Mon père travaille à EDF-GDF et ma mère était femme au foyer. J’ai deux grandes sœurs et un grand frère, des triplés. C’était la panique à bord ! Je suis la quatrième.
Quels auteurs vous ont inspirée ?
Bien sûr Franquin et Tintin. J’adore les Schtroumpfs. C’est plein de personnages que l’on pourrait développer, en faire des spin-off, des épisodes spéciaux. C’est très bizarre, pourquoi ne vieillissent-ils jamais ? Pourquoi le grand Schtroumpf est-il vieux et pas les autres ? Ça veut dire qu’il a été tout seul quand il était jeune ? Est-ce que le grand Schtroumpf va mourir un jour ? Ils ont beaucoup de questions à poser à leur créateur.
Et graphiquement ?
Enfant, les dessins de Gotlib ou Reiser me fascinaient. Le trait n’était pas forcément flatteur, mais la recherche dans le dessin était juste, efficace. Je ne cherche pas à faire beau. J’aime bien que le dessin soit presque aussi rapide que l’écriture, que les personnages vibrent. Je dessine comme si j’écrivais à la plume.

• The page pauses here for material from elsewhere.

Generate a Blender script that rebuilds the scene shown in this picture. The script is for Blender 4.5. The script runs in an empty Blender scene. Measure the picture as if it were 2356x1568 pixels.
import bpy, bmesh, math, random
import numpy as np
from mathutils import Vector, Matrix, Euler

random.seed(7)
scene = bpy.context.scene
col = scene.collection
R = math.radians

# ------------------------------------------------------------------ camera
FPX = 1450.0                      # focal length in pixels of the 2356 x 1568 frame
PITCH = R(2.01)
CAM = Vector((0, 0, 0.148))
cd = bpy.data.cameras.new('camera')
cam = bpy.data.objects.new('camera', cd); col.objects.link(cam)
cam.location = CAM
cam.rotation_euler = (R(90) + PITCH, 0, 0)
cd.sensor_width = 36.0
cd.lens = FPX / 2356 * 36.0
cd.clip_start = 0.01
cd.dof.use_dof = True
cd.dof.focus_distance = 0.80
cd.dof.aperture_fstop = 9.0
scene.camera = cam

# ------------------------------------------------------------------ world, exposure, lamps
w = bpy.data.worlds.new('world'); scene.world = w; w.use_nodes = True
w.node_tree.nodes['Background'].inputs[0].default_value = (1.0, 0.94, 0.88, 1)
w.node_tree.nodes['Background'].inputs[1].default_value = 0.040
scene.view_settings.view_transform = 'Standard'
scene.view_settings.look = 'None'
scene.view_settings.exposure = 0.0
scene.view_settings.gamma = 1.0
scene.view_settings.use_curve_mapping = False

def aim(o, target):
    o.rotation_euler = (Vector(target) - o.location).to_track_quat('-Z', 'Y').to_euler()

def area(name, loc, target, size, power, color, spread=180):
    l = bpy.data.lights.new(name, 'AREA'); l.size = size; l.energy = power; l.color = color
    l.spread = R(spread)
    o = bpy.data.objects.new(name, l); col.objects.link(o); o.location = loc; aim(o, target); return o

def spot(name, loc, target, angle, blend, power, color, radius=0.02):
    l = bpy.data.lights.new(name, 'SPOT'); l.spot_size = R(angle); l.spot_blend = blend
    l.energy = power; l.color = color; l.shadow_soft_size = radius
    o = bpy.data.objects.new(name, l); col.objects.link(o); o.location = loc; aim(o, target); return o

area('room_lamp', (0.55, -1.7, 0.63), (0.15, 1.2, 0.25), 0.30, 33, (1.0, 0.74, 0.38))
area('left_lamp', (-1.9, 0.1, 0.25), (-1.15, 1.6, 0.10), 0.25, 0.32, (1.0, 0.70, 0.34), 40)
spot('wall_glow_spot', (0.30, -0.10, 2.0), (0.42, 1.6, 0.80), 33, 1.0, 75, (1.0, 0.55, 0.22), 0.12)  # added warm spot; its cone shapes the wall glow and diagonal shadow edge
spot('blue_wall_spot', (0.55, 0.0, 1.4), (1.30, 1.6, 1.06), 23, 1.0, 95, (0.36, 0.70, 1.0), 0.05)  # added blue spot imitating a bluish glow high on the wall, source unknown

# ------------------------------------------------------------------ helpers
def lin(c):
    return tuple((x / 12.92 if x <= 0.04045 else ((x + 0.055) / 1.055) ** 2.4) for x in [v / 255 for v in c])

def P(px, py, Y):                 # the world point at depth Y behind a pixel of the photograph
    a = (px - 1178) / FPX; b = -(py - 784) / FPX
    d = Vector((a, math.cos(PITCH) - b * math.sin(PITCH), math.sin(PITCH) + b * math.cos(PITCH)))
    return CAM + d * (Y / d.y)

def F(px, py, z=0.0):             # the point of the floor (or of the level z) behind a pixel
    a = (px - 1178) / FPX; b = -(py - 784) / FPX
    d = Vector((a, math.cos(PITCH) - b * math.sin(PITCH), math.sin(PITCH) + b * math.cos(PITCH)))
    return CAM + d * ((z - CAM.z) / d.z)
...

Présidente du jury du 47e Festival d’Angoulême, vous avez interpellé le ministre de la Culture sur le sort des artistes de BD.
Ils sont de moins en moins bien payés. En 2014, la dernière enquête des États généraux de la BD révélait déjà que plus d’un tiers des artistes vivaient sous le seuil de pauvreté et plus de la moitié gagnaient le Smic.